O crime é entendido como históricos e graves danos e a vasta destruição que resultaram da intensa expansão da fronteira agrícola sobre essa imensa região ecológica (cerca de 1⁄3 do território nacional) ao longo do último meio século. Esta ocupação predatória foi desenhada e dirigida pelo Estado brasileiro, em articulação com Estados estrangeiros e agentes privados nacionais e estrangeiros, com os quais compartilha a responsabilidade nesta acusação.

A Campanha propõe, na acusação, um aprofundamento da leitura sobre o crime de Ecocídio, a partir do olhar sobre o Cerrado, mas que certamente expressa a situação de outras realidades: considerando a co-constituição povos-natureza, os danos graves, a destruição ou perda de ecossistemas representa uma ameaça à própria condição de reprodução social e permanência dos povos do Cerrado como povos culturalmente diferenciadas. Neste sentido, afirma que o ecocídio do Cerrado não pode ser compreendido sem levar em consideração a real e concreta ameaça de genocídio cultural dos seus povos.

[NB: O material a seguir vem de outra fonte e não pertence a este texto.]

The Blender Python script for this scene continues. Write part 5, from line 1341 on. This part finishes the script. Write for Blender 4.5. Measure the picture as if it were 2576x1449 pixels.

“Entendemos que se nada for feito para frear o que está ocorrendo no Cerrado, não se tratará apenas de históricos danos graves e vasta destruição. Estamos diante da ameaça de aprofundamento irreversível do Ecocídio em curso, com a perda (extinção) do Cerrado nos próximos anos e junto com ele a base material da reprodução social dos povos indígenas, comunidades quilombolas e tradicionais do Cerrado como povos culturalmente diferenciados, ou seja, seu genocídio cultural”, diz trecho da acusação apresentada pela Campanha aos membros do TPP e ao júri em seu lançamento.